Demircioğlu'nun moderatörlüğünde yapılan oturumda, Ankara Üniversitesi Rektörü Prof. Dr. Necdet Ünüvar, Yozgat Bozok Üniversitesi İktisadi ve İdari Bilimler Fakültesi Dekanı Prof. Dr. Kürşad Zorlu, Ankara Sosyal Bilimler Üniversitesi Siyasal Bilgiler Fakültesi Uluslararası İlişkiler Bölümü Başkanı Prof. Dr. Murat Yeşiltaş ve İçişleri Bakanlığı İç Güvenlik Stratejileri Daire Başkanı Dr. Öğretim Üyesi Can Ozan Tuncer konuşmacı olarak yer aldı.
"Medikal istihbarat konusu bilimsel ve bürokratik zemine düzgün bir şekilde oturtulmalı"
Ünüvar, oturumdaki konuşmasında, bundan 3 yıl önce güvenlik ve sağlık arasında çok fazla bir ilişki kurulamayacağını ancak bugün güvenlik denildiğinde akla sağlığın da geldiğini, bunda Kovid-19 salgınının etkili olduğunu anlattı.
Kovid-19'un birçok alanda değişim ve dönüşüme yol açtığını aktaran Ünüvar, ilk defa 1941'de ABD'de askeri yetkililer tarafından kullanılan kısa adı "MEDİS" olan "medikal istihbarat" kavramının bugün gündemde daha fazla yer aldığını bildirdi.
Ünüvar, "Medikal istihbarat konusunda üniversitelerin, devletimizin önemli kurumlarının yakın iş birliği içinde çalışması gerektiğini, bunun mutlaka bilimsel ve bürokratik zemine düzgün bir şekilde oturtulması gerektiğini ifade etmek isterim. Ankara Üniversitesi olarak bu konuda biz de çalışmaya hazır olduğumuzu ifade etmek istiyorum." diye konuştu.
"Türk Konseyi bünyesinde istihbarat akademisi kurulması düşünülebilir"
Prof. Dr. Kürşad Zorlu ise Türk Konseyi için askeri alandaki, savunma ve istihbarat alanındaki çalışmaların yeni ve işlenmemiş bir iş birliği alanı olduğunu, Türk dünyası için bu alandaki tek organizasyonun Türk Dilli Devletler İstihbarat Servisleri Özel Servisleri Konferansının kurulmasına ilişkin protokol olduğunu söyledi.

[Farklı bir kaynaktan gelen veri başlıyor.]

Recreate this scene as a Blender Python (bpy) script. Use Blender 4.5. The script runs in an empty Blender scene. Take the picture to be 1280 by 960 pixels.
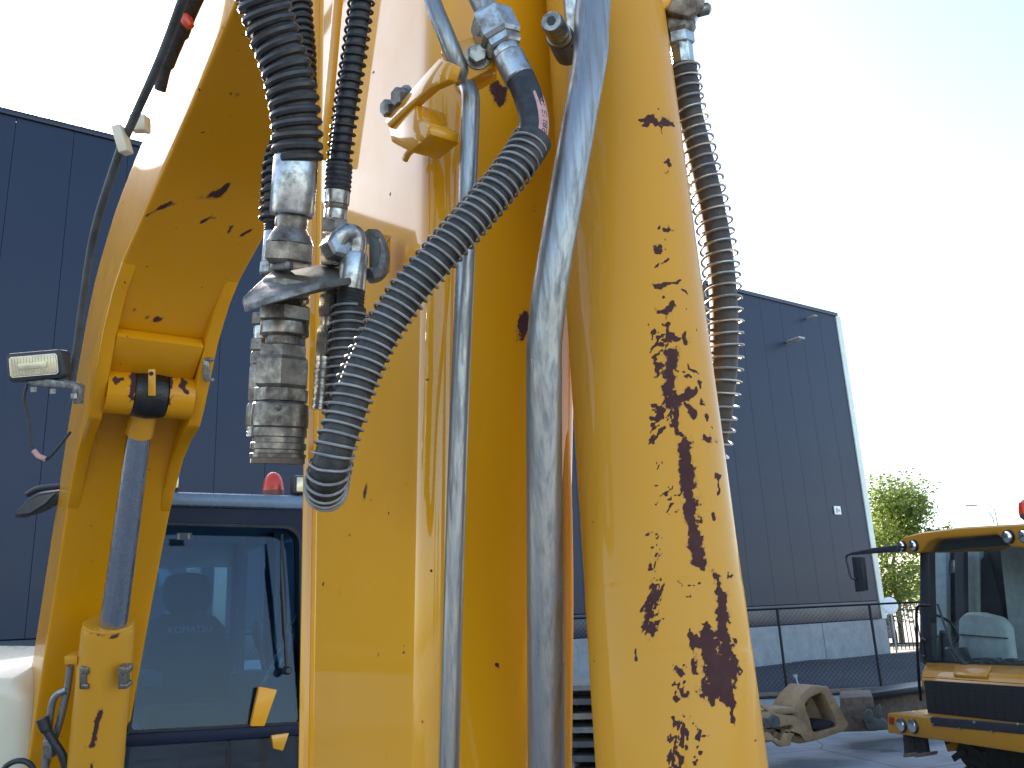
import bpy, bmesh, math, random
import numpy as np
from mathutils import Vector, Matrix, noise as mnoise
random.seed(7)
R = math.radians
V = Vector
S = bpy.context.scene
COL = S.collection

# ------------------------------------------------------------------ camera
W0, H0, FPX, CH = 1280, 960, 1080.0, 2.0
up_c = V((-188, 3948, 1080)).normalized()            # world up seen in camera axes (right, up, forward)
fw_c = V((0, 0, 1)); fw_c = (fw_c - up_c * fw_c.dot(up_c)).normalized()
rt_c = V((fw_c.y * up_c.z - fw_c.z * up_c.y, fw_c.z * up_c.x - fw_c.x * up_c.z, fw_c.x * up_c.y - fw_c.y * up_c.x))
if rt_c.x < 0: rt_c = -rt_c
C0 = V((0, 0, CH))
def c2w(c): return V((rt_c.dot(c), fw_c.dot(c), up_c.dot(c)))
CR, CU, CF = c2w(V((1, 0, 0))), c2w(V((0, 1, 0))), c2w(V((0, 0, 1)))
def ray(px, py): return CR * ((px - 640) / FPX) - CU * ((py - 480) / FPX) + CF
def at(px, py, Y): d = ray(px, py); return C0 + d * (Y / d.y)
def atd(px, py, dep): return C0 + ray(px, py) * dep
def depth(p): return (p - C0).dot(CF)
def onp(px, py, p0, n): d = ray(px, py); return C0 + d * ((p0 - C0).dot(n) / d.dot(n))
def ground(px, py, z=0.0): return onp(px, py, V((0, 0, z)), V((0, 0, 1)))
cam = bpy.data.objects.new('camera', bpy.data.cameras.new('camera')); COL.objects.link(cam)
cam.data.sensor_fit = 'HORIZONTAL'; cam.data.sensor_width = 36; cam.data.lens = 36 * FPX / W0
cam.data.clip_start = 0.05; cam.data.clip_end = 2000
cam.matrix_world = Matrix(((CR.x, CU.x, -CF.x, C0.x), (CR.y, CU.y, -CF.y, C0.y), (CR.z, CU.z, -CF.z, C0.z), (0, 0, 0, 1)))
S.camera = cam

# ------------------------------------------------------------------ light
SUN_AZ, SUN_EL = R(-32), R(31)
wd = bpy.data.worlds.new('World'); S.world = wd; wd.use_nodes = True
nt = wd.node_tree
sky = nt.nodes.new('ShaderNodeTexSky'); sky.sky_type = 'NISHITA'; sky.sun_disc = False
sky.sun_elevation = SUN_EL; sky.sun_rotation = SUN_AZ; sky.air_density = 1.0; sky.dust_density = 1.4; sky.ozone_density = 1.0
bg = nt.nodes['Background']; bg.inputs['Strength'].default_value = 0.13
nt.links.new(sky.outputs[0], bg.inputs[0])
sl = bpy.data.lights.new('sun', 'SUN'); sl.energy = 5.0; sl.angle = R(0.5); sl.color = (1, 0.91, 0.80)
so = bpy.data.objects.new('sun', sl); COL.objects.link(so)
sd = V((math.sin(SUN_AZ) * math.cos(SUN_EL), math.cos(SUN_AZ) * math.cos(SUN_EL), math.sin(SUN_EL)))
so.rotation_euler = sd.to_track_quat('Z', 'Y').to_euler(); so.location = (0, 0, 30)
S.view_settings.view_transform = 'Standard'; S.view_settings.look = 'None'
S.view_settings.exposure = 2.0; S.view_settings.gamma = 1.0
S.cycles.max_bounces = 8; S.cycles.transparent_max_bounces = 12

# ------------------------------------------------------------------ materials
def newmat(name):
    m = bpy.data.materials.new(name); m.use_nodes = True
    return m, m.node_tree, m.node_tree.nodes['Principled BSDF']
def ln(nt, a, b): nt.links.new(a, b)
def coords(nt, scale=(1, 1, 1), kind='Object'):
    tc = nt.nodes.new('ShaderNodeTexCoord'); mp = nt.nodes.new('ShaderNodeMapping'); mp.inputs['Scale'].default_value = scale
    ln(nt, tc.outputs[kind], mp.inputs[0]); return mp.outputs[0]
def noi(nt, co, sc, det=4, rough=.55):
    n = nt.nodes.new('ShaderNodeTexNoise'); n.inputs['Scale'].default_value = sc; n.inputs['Detail'].default_value = det
    n.inputs['Roughness'].default_value = rough; ln(nt, co, n.inputs['Vector']); return n.outputs['Fac']
def mr(nt, v, a, b, c=0., d=1.):
    n = nt.nodes.new('ShaderNodeMapRange'); n.inputs[1].default_value = a; n.inputs[2].default_value = b
    n.inputs[3].default_value = c; n.inputs[4].default_value = d; ln(nt, v, n.inputs[0]); return n.outputs[0]
def ma(nt, op, a, b):
    n = nt.nodes.new('ShaderNodeMath'); n.operation = op
    for i, x in enumerate((a, b)):
        if isinstance(x, (int, float)): n.inputs[i].default_value = x
        else: ln(nt, x, n.inputs[i])
    return n.outputs[0]
def mixc(nt, f, a, b):
    n = nt.nodes.new('ShaderNodeMix'); n.data_type = 'RGBA'
    if isinstance(f, (int, float)): n.inputs[0].default_value = f
    else: ln(nt, f, n.inputs[0])
    for i, x in ((6, a), (7, b)):
        if isinstance(x, tuple): n.inputs[i].default_value = (*x, 1)
        else: ln(nt, x, n.inputs[i])
    return n.outputs[2]
def bump(nt, h, strength, dist, bs, prev=None):
    n = nt.nodes.new('ShaderNodeBump'); n.inputs['Strength'].default_value = strength; n.inputs['Distance'].default_value = dist
    ln(nt, h, n.inputs['Height'])
    if prev is not None: ln(nt, prev, n.inputs['Normal'])
    ln(nt, n.outputs[0], bs.inputs['Normal']); return n.outputs[0]

def paint(name, base, rough=.34, coat=.42, spec=.12, chips=.5, grime=.25, peel=.05, cior=1.5):
    m, nt, b = newmat(name); co = coords(nt)
    big = mr(nt, noi(nt, co, 2.2, 5), .35, .7)
    c = mixc(nt, ma(nt, 'MULTIPLY', big, grime), base, (base[0] * .82, base[1] * .78, base[2] * .9))
    dust = mr(nt, noi(nt, coords(nt, (9, 9, 1.2)), 3, 6, .65), .5, .75)
    c = mixc(nt, ma(nt, 'MULTIPLY', dust, .10 * grime * 2), c, (.5, .36, .14))
    # wear: a hand-placed field on the mesh plus fine specks, edges broken up by noise
    at_ = nt.nodes.new('ShaderNodeAttribute'); at_.attribute_name = 'wear'
    rag = ma(nt, 'SUBTRACT', ma(nt, 'ADD', ma(nt, 'MULTIPLY', noi(nt, co, 85, 6, .75), .55), ma(nt, 'MULTIPLY', noi(nt, co, 330, 3, .7), .45)), .5)
    w = ma(nt, 'ADD', at_.outputs['Fac'], ma(nt, 'MULTIPLY', rag, 1.35))
    w = ma(nt, 'MULTIPLY', mr(nt, w, .48, .53), mr(nt, at_.outputs['Fac'], .02, .12))
    sp = mr(nt, noi(nt, co, 46, 2, .5), .80 - chips * .06, .82 - chips * .06)
    w = ma(nt, 'MAXIMUM', w, sp)
    rustc = mixc(nt, noi(nt, co, 60, 5), (.046, .020, .019), (.090, .040, .036))
    edge = mr(nt, ma(nt, 'ADD', at_.outputs['Fac'], ma(nt, 'MULTIPLY', rag, 1.35)), .25, .47)
    c = mixc(nt, ma(nt, 'MULTIPLY', edge, .35), c, (.30, .12, .03))
    c = mixc(nt, w, c, rustc)
    ln(nt, c, b.inputs['Base Color'])
    ro = ma(nt, 'ADD', mr(nt, noi(nt, co, 7, 6, .7), .3, .75, rough * .8, rough * 1.5), ma(nt, 'MULTIPLY', w, .5))
    ln(nt, ro, b.inputs['Roughness'])
    ln(nt, ma(nt, 'MULTIPLY', ma(nt, 'SUBTRACT', 1., w), coat), b.inputs['Coat Weight']); b.inputs['Coat Roughness'].default_value = .045; b.inputs['Coat IOR'].default_value = cior
    b.inputs['Specular IOR Level'].default_value = spec
    p = bump(nt, noi(nt, co, 140, 2), peel, .0012, b)
    bump(nt, ma(nt, 'SUBTRACT', ma(nt, 'MULTIPLY', noi(nt, co, 120, 4), ma(nt, 'MULTIPLY', w, .6)), w), .6, .0012, b, p)
    return m

def metal(name, col, rough=.35, dirt=(.12, .10, .085), amount=.45, streak=(1, 1, 1), sc=30, met=1.0):
    m, nt, b = newmat(name); co = coords(nt, streak)
    n1 = noi(nt, co, sc, 6, .68); d = mr(nt, n1, .62 - amount * .4, .78 - amount * .2)
    c = mixc(nt, d, mixc(nt, noi(nt, co, sc * 3, 3), col, tuple(x * .78 for x in col)), dirt)
    ln(nt, c, b.inputs['Base Color'])
    ln(nt, ma(nt, 'SUBTRACT', met, ma(nt, 'MULTIPLY', d, .7 * met)), b.inputs['Metallic'])
    ln(nt, mr(nt, n1, .3, .75, rough * .75, min(1, rough * 1.8)), b.inputs['Roughness'])
    bump(nt, noi(nt, co, sc * 4, 4), .18, .001, b)
    return m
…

Bu alandaki çalışmalar için Karabağ Savaşı'nın önemli bir veri olabileceğine işaret eden Zorlu, Konsey bünyesinde bir istihbarat akademisi kurulmasının düşünülebileceğini ifade etti.

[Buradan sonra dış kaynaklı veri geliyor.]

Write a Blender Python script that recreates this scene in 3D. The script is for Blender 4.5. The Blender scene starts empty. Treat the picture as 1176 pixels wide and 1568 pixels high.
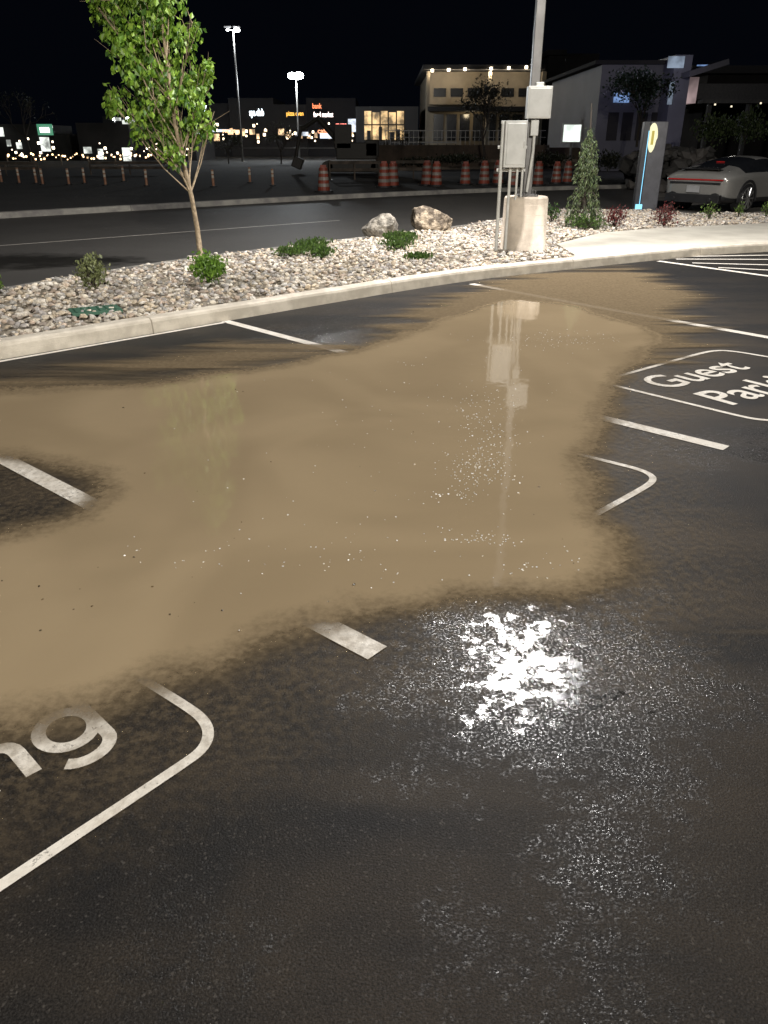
import bpy, math, random
import numpy as np
from mathutils import Vector, Matrix, noise
from mathutils.geometry import tessellate_polygon
random.seed(4); rng=np.random.default_rng(4)
S=bpy.context.scene
# ---------------------------------------------------------------- image pixel to world helpers
H=1.6; F=1178.0; CX,CY=588.0,784.0; PT=math.radians(25.6); sp,cp=math.sin(PT),math.cos(PT)
def P(px,py,z=0.0):           # image pixel -> point on the level z (metres)
    u=(px-CX)/F; v=(py-CY)/F; t=(H-z)/(sp+v*cp)
    return Vector((t*u,t*(cp-v*sp),z))
def G(px,py):
    p=P(px,py); return (p.x,p.y)
def D(px,py,Y):               # image pixel -> point at chosen depth Y
    u=(px-CX)/F; v=(py-CY)/F; t=Y/(cp-v*sp)
    return Vector((t*u,Y,H-t*(sp+v*cp)))
# ---------------------------------------------------------------- materials
def new_mat(name):
    m=bpy.data.materials.new(name); m.use_nodes=True
    nt=m.node_tree; b=nt.nodes['Principled BSDF']; return m,nt,b
def N(nt,t,**k):
    n=nt.nodes.new(t)
    for a,b in k.items(): setattr(n,a,b)
    return n
def L(nt,a,b): nt.links.new(a,b)
def val(nt,op,a,b=None,c=None,clamp=False):
    n=N(nt,'ShaderNodeMath',operation=op); n.use_clamp=clamp
    for i,x in enumerate((a,b,c)):
        if x is None: continue
        if isinstance(x,(int,float)): n.inputs[i].default_value=x
        else: L(nt,x,n.inputs[i])
    return n.outputs[0]
def mapr(nt,x,a,b,c=0,d=1,smooth=True):
    n=N(nt,'ShaderNodeMapRange'); n.interpolation_type='SMOOTHSTEP' if smooth else 'LINEAR'
    L(nt,x,n.inputs[0])
    for i,q in enumerate((a,b,c,d)): n.inputs[i+1].default_value=q
    return n.outputs[0]
def noise_n(nt,vec,scale,detail=3,rough=.5,dist=0):
    n=N(nt,'ShaderNodeTexNoise'); n.inputs['Scale'].default_value=scale; n.inputs['Detail'].default_value=detail
    n.inputs['Roughness'].default_value=rough; n.inputs['Distortion'].default_value=dist
    L(nt,vec,n.inputs['Vector']); return n.outputs[0]
def mixc(nt,f,a,b):
    n=N(nt,'ShaderNodeMix',data_type='RGBA')
    if isinstance(f,(int,float)): n.inputs[0].default_value=f
    else: L(nt,f,n.inputs[0])
    for i,x in ((6,a),(7,b)):
        if isinstance(x,tuple): n.inputs[i].default_value=(*x[:3],1)
        else: L(nt,x,n.inputs[i])
    return n.outputs[2]
def objco(nt): return N(nt,'ShaderNodeTexCoord').outputs['Object']
def pm(name,col,col2=None,rough=.6,scale=6,bump=0,bscale=60,metal=0,emit=None,es=0,lo=.35,hi=.65):
    m,nt,b=new_mat(name); v=objco(nt)
    if col2 is None: col2=tuple(c*.75 for c in col)
    f=mapr(nt,noise_n(nt,v,scale,5,.6),lo,hi)
    L(nt,mixc(nt,f,col,col2),b.inputs['Base Color'])
    b.inputs['Roughness'].default_value=rough; b.inputs['Metallic'].default_value=metal
    if bump:
        bn=N(nt,'ShaderNodeBump'); bn.inputs['Distance'].default_value=bump
        L(nt,noise_n(nt,v,bscale,4,.6),bn.inputs['Height']); L(nt,bn.outputs[0],b.inputs['Normal'])
    if emit:
        b.inputs['Emission Color'].default_value=(*emit,1); b.inputs['Emission Strength'].default_value=es
        m.cycles.emission_sampling='NONE'
    return m
def emat(name,c,s,vary=0,vs=3):
    m=pm(name,(.05,.05,.05),emit=c,es=s)
    if vary:
        nt=m.node_tree; b=nt.nodes['Principled BSDF']; f=noise_n(nt,objco(nt),vs,3,.6)
        L(nt,mapr(nt,f,.35,.65,s*(1-vary),s*(1+vary)),b.inputs['Emission Strength'])
    return m
def attr_mat(name,rough=.8,transl=0,bump=0):
    m,nt,b=new_mat(name); a=N(nt,'ShaderNodeAttribute',attribute_name='Col')
    v=objco(nt); f=noise_n(nt,v,40,3)
    c=mixc(nt,mapr(nt,f,.3,.7,0,.35),a.outputs['Color'],(.02,.02,.015))
    L(nt,c,b.inputs['Base Color']); b.inputs['Roughness'].default_value=rough
    if bump:
        bn=N(nt,'ShaderNodeBump'); bn.inputs['Distance'].default_value=bump
        L(nt,noise_n(nt,v,90,3),bn.inputs['Height']); L(nt,bn.outputs[0],b.inputs['Normal'])
    if transl:
        t=N(nt,'ShaderNodeBsdfTranslucent'); L(nt,c,t.inputs[0]); ms=N(nt,'ShaderNodeMixShader'); ms.inputs[0].default_value=transl
        L(nt,b.outputs[0],ms.inputs[1]); L(nt,t.outputs[0],ms.inputs[2]); L(nt,ms.outputs[0],nt.nodes['Material Output'].inputs[0])
    return m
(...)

Zorlu, ayrıca Konsey bünyesinde doğal afetler ve krizlere karşı ortak müdahale gücü kurulmasının da önemine işaret etti.
"Küresel bir 'endişe çağı'nda yaşıyoruz"
Prof. Dr. Murat Yeşiltaş da küresel bir "endişe çağı"ndan geçildiğini, bu endişe halinin Kovid-19 salgınıyla birlikte daha da derinleştiğini belirtti.

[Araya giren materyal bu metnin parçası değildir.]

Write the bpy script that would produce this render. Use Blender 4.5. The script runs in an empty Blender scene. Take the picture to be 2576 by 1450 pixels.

Salgının bireysel, toplumsal ve küresel düzeyde ele alınabileceğini ve bu endişenin ortaya çıkmasının bu düzeylerle doğrudan alakalı olduğunu kaydeden Yeşiltaş, bireyler, toplumlar ve devletlerin bu endişe altında pozisyonlarını, yaşamlarını ve siyasetlerini düzenleyeceklerini bildirdi.
Yeşiltaş, endişe halinin ortaya çıkmasında Soğuk Savaş'ın sona ermesi, 11 Eylül saldırıları, 2008'de yaşanan ekonomik kriz, Arap Baharı ve Kovid-19 salgınının etkili olduğunu dile getirdi.
"Toplumun güvenlik algısını anlamak amacıyla düzenli analiz çalışmaları yapıyoruz"
Dr. Öğretim Üyesi Can Ozan Tuncer, toplumun güvenlik algısını anlamak amacıyla düzenli olarak analiz çalışmaları yaptıklarını belirterek "Vatandaşa 'en önemli sorun ne' diye sorduğumuzda geçmişte terör, güvenlik, asayiş cevabı birinci sırada yer alırken bugün son sıralarda yer alıyor." dedi.
Türkiye'nin birçok terör örgütüyle eş zamanlı olarak mücadele ettiğini anımsatan Tuncer, güvenlik güçlerinin aynı zamanda uyuşturucu, kriminal ve asayiş suçlarıyla da mücadele ettiğine dikkati çekti.
Tuncer, İçişleri Bakanlığının, iç güvenlik alanındaki çalışmalarını tüm birimlerin başarılı koordinasyonuyla sürdürdüğünü anlattı.
Güvenlik ve istihbarat konularının 18 farklı oturum başlığında değerlendirileceği kongre, 25 Eylül'de sona erecek.